Last week we went to the Back to Back properties in Birmingham. They have done some fantastic community work over the last few years and Anglesey Abbey and Wicken Fen staff were keen to know more about how it was all undertaken. We met Mukith Miah, a very busy man, who is Education & Learning Manager at the Back to Backs and also Birmingham Sub Regional Strategy Offsite Volunteer Development Manager. He has been responsible for initiatives such as the Summer Challenge from which young people receive volunteer training and work collaboratively with current volunteers and staff. At the end of their training they are able to deliver a tour to visitors. Mukith gave us a lot of his time and an insight into his operations which certainly gave us a lot to think about. 

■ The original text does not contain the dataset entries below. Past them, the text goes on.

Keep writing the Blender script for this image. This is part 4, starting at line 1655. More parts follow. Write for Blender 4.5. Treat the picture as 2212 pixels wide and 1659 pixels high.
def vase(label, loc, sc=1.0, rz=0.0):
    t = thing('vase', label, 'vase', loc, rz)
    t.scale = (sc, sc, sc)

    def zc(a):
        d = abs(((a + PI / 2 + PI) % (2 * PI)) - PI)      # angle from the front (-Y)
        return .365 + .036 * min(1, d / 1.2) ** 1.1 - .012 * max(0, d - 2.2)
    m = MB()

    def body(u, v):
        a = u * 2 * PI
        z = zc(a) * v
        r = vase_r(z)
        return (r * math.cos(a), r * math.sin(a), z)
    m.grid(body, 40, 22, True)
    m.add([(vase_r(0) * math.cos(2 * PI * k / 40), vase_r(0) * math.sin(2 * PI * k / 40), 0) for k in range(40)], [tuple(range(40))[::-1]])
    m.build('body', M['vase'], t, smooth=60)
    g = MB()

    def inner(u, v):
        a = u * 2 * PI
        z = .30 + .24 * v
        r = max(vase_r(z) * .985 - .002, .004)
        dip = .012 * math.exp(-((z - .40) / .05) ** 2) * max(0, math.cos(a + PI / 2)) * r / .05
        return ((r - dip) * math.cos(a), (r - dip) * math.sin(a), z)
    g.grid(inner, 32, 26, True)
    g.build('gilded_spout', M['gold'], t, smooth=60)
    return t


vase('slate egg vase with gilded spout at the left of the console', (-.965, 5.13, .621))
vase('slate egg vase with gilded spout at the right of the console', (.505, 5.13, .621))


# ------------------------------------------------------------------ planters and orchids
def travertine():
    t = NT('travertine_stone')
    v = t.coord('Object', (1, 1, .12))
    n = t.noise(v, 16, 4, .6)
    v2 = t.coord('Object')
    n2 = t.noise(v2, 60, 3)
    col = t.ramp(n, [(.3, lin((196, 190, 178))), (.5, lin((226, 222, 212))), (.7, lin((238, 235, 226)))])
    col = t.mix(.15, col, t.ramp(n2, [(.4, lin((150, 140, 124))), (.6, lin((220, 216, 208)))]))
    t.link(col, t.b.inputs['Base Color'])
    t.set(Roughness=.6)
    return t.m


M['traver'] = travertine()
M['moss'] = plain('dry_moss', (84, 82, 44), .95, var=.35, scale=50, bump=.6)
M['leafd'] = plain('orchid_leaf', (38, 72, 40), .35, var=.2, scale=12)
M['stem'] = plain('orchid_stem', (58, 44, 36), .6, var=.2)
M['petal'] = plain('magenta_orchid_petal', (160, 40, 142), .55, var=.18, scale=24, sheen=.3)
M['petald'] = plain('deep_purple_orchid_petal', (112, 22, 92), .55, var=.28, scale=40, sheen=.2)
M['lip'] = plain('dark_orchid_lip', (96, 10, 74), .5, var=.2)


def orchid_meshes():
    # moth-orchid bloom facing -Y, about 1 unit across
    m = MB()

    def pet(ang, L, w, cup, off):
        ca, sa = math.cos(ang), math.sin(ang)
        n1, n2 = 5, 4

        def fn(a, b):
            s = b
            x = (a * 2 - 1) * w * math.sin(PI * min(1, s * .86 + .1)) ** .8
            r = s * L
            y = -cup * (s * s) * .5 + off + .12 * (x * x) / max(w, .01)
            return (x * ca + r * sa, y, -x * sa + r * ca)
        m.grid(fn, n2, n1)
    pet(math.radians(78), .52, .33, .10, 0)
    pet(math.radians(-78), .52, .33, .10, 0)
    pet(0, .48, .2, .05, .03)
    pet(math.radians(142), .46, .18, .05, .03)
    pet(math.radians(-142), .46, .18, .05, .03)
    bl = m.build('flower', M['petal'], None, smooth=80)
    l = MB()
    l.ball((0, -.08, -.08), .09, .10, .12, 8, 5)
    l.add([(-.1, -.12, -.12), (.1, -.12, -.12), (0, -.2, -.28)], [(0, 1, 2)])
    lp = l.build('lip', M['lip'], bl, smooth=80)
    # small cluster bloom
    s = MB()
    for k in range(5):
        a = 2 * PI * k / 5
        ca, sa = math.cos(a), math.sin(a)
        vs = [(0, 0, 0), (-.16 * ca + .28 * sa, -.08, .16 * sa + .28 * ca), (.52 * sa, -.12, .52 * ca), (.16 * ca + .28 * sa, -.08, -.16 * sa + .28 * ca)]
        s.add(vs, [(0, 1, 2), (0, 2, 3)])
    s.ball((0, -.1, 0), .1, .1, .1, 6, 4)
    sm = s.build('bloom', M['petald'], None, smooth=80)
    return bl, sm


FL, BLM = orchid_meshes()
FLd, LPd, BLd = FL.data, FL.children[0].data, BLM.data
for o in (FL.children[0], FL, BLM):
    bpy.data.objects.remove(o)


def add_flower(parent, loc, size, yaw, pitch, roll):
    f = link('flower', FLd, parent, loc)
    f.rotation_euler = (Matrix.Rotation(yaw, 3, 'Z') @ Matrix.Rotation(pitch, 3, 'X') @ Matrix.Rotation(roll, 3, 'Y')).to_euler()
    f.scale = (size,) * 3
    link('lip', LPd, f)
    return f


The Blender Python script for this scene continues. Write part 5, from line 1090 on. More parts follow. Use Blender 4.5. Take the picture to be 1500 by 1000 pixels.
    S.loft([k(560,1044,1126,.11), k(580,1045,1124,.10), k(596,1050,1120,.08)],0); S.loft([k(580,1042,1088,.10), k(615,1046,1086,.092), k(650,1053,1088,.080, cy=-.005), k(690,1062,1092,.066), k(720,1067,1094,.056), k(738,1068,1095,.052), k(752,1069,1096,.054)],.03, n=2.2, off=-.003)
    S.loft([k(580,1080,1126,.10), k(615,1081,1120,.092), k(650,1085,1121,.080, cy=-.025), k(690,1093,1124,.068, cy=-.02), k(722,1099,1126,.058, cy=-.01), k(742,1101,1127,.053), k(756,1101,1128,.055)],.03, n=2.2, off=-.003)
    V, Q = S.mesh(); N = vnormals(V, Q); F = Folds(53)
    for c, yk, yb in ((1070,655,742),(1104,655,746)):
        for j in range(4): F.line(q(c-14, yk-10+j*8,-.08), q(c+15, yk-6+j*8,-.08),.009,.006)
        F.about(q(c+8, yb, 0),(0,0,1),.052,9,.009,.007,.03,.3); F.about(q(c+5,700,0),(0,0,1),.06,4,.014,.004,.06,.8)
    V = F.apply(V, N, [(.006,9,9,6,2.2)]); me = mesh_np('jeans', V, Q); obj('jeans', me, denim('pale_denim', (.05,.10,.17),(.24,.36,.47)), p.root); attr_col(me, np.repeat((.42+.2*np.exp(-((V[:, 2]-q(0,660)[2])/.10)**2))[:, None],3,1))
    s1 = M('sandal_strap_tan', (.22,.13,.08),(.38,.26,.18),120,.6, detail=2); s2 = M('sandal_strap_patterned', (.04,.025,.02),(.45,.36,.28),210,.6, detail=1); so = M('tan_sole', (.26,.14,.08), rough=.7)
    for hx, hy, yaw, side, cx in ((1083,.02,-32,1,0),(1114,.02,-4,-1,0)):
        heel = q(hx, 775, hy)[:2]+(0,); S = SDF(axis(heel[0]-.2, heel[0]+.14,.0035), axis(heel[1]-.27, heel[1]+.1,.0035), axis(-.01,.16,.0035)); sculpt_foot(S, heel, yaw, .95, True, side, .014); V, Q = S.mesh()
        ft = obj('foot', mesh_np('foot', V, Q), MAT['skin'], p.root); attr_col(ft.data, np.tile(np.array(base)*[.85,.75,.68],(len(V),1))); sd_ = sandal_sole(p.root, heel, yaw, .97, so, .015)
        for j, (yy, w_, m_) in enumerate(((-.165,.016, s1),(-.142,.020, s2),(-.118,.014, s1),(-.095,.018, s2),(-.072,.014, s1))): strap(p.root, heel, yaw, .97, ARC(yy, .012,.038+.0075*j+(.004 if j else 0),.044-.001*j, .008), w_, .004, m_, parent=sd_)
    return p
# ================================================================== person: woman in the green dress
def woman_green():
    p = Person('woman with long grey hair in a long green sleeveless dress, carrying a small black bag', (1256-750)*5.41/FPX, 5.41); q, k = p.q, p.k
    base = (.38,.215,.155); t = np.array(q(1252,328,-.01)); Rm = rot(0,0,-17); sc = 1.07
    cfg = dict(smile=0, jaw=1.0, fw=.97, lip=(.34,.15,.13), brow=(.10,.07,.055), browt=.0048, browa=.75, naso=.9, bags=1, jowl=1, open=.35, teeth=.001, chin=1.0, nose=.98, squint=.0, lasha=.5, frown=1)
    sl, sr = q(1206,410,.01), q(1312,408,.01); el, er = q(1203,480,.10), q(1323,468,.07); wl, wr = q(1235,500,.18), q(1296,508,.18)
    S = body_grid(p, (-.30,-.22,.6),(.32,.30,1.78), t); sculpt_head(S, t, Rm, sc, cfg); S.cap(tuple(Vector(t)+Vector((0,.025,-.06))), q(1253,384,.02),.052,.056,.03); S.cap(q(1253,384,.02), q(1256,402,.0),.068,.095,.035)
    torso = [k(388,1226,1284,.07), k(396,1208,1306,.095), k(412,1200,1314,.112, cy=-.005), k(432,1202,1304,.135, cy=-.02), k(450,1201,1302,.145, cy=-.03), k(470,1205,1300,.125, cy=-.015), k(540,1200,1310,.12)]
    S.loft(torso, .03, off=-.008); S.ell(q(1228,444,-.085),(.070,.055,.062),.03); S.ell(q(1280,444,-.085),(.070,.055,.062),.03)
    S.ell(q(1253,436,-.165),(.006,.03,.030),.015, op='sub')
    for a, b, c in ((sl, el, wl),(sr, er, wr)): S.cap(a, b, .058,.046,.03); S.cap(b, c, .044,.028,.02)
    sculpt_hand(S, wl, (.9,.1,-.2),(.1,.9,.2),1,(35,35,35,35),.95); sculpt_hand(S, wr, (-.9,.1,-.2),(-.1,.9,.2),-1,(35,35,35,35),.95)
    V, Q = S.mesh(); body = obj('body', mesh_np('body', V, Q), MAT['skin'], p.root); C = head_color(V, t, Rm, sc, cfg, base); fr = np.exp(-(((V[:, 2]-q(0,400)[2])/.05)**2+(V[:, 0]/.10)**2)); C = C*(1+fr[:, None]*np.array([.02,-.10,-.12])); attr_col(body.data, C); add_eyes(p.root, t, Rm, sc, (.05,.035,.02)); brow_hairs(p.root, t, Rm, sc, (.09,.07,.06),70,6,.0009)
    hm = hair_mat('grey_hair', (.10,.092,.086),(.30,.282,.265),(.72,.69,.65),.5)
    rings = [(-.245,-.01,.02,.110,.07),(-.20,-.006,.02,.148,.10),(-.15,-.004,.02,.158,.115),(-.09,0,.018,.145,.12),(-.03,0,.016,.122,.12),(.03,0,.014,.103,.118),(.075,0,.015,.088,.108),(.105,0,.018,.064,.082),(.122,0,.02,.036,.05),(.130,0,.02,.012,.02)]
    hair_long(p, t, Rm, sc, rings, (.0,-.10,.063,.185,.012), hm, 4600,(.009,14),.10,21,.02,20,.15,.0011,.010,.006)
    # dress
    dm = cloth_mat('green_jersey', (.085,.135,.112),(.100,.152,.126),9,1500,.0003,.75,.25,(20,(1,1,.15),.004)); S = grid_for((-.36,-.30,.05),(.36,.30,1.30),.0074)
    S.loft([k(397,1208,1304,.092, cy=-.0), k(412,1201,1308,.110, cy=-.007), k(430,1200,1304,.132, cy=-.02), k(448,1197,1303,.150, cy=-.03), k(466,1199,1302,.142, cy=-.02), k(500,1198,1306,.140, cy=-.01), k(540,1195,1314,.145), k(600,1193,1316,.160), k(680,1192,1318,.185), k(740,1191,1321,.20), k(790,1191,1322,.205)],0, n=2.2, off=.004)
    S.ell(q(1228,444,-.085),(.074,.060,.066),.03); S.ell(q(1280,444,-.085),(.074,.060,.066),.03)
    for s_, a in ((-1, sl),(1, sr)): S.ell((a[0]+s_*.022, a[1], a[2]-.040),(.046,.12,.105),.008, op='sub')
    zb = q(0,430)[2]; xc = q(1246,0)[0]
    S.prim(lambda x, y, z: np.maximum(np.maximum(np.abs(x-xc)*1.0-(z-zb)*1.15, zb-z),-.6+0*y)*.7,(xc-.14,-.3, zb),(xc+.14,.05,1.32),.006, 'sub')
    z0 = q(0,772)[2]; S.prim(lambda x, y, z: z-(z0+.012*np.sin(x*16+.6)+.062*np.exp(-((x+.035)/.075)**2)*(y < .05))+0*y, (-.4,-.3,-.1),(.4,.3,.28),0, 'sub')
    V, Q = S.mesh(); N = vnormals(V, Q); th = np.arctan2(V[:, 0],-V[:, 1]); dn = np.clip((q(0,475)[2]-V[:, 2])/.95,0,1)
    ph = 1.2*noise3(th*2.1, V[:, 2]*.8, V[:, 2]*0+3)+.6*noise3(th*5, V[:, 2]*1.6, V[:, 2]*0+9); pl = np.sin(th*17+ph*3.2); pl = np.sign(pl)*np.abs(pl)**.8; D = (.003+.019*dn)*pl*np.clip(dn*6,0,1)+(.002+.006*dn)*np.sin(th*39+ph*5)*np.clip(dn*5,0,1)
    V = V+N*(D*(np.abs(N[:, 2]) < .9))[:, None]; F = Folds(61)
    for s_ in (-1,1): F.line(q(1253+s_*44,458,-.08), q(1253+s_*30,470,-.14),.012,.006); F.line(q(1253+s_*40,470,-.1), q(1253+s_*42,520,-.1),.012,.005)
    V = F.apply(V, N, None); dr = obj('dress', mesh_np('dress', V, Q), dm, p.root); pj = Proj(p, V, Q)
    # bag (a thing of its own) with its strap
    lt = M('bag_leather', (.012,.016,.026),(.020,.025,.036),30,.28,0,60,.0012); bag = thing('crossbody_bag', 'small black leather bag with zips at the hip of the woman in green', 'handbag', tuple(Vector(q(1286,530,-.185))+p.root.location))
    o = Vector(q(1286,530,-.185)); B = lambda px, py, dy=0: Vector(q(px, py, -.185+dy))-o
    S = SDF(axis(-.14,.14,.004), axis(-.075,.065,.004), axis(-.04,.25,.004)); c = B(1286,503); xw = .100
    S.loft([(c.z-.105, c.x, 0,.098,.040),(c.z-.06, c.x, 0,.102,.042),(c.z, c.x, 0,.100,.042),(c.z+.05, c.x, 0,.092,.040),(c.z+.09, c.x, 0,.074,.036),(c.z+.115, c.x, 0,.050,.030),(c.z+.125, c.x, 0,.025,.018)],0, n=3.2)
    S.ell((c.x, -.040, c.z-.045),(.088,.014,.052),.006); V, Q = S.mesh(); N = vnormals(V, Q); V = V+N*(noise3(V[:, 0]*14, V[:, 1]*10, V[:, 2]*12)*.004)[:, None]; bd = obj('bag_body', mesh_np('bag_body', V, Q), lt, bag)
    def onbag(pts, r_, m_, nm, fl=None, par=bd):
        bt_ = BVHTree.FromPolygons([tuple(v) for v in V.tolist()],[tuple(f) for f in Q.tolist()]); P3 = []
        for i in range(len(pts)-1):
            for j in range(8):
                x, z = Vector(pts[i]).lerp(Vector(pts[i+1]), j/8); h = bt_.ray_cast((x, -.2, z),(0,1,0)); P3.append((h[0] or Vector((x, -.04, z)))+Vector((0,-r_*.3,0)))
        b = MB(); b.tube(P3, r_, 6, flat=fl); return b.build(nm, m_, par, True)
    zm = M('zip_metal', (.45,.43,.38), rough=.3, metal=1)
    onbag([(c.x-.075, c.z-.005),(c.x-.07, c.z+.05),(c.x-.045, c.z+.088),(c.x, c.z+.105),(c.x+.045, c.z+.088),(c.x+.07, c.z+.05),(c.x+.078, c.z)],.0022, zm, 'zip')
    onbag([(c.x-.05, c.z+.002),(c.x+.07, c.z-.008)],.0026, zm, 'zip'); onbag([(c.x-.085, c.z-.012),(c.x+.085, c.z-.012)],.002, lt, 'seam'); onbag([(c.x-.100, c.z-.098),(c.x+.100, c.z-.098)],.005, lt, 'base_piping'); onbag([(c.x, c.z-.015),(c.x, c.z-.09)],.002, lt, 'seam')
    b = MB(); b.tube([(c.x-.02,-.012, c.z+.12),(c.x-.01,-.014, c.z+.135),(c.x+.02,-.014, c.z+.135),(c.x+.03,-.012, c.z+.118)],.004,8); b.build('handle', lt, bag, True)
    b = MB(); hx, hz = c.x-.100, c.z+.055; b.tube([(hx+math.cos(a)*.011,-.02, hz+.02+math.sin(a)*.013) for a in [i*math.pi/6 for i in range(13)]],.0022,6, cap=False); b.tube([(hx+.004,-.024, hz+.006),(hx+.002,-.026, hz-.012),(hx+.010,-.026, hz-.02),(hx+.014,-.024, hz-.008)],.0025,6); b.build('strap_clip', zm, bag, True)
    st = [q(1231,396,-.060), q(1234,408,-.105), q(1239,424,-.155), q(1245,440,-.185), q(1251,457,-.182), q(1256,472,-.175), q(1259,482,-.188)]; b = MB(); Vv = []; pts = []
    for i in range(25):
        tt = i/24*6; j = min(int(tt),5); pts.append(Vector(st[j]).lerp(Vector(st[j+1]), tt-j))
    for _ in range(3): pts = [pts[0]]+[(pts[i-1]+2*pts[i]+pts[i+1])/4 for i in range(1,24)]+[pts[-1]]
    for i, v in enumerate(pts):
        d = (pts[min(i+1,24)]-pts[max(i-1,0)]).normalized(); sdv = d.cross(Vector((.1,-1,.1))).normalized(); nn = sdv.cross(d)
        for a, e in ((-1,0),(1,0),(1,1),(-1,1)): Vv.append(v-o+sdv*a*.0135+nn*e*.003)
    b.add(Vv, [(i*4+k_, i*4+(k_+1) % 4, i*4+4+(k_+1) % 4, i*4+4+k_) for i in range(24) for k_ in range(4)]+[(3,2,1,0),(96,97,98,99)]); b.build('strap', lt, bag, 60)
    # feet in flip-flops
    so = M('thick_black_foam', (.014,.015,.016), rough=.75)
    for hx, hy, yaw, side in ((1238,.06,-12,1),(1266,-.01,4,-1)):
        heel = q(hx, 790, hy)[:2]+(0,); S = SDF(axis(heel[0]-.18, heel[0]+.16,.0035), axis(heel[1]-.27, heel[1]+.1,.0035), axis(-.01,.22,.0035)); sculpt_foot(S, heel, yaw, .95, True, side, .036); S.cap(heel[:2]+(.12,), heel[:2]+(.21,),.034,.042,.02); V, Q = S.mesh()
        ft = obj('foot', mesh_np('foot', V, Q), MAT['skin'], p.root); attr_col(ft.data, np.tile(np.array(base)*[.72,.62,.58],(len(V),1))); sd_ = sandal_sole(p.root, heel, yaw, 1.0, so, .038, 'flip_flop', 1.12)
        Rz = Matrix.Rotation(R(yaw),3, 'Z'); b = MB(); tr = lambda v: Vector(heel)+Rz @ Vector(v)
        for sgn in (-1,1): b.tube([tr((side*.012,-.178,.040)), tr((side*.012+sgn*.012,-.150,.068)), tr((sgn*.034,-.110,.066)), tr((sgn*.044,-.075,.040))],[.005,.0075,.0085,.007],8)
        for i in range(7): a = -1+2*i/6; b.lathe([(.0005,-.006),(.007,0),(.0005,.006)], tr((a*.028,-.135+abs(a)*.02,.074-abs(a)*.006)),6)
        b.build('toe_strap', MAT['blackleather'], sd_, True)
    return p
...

After a rather strange Chinese lunch, which I’m sure none of us will forget for one reason or another, we took great delight in exploring the wonders of the Back to Backs sweet shop. During our visit the shop was doing a roaring trade and we were happy to partake in the experience! After copious amounts of fudge, chocolate covered stem ginger, cherry bon bons and coconut mushrooms had been purchased we were taken on a property tour by one of the guides. He took us on a journey which spanned from the 1830s – 1960s, from a Jewish family to a Caribbean tailor and back to the present day. Such a span of time and different stories was very interesting and highlighted why the property is so successful. With so many different avenues to explore in terms of residents alone, a guide can pick and choose which information he should deliver to his group, I am sure that should I visit the Back to Backs next week I would receive a different experience. An enjoyable visit was had by all, though perhaps a few too many sweets were eaten on the car journey back to Cambridge… 

Rachael Morley 
Community and Interpretation Intern at Anglesey Abbey
Anglesey Abbey 

Wednesday, 21 August 2013

Sardines anybody?

Lord Fairhaven, who lived at Anglesey Abbey until his death in 1966, was well known for his love of sardines on toast. So a group of students last week were unwittingly carrying on the tradition when they held a den building competition to see how many people they could get into one den. The winning den held thirteen, squeezed together in true sardine style! Bottisham and locality Children's Services Youth Development Co-ordinator, Nikki King, brought the group of young people as part of their Second Step Project, developed for students who are about to move up to secondary school. During their visit, they also used natural materials to make land art sculptures, including this lizard and snake.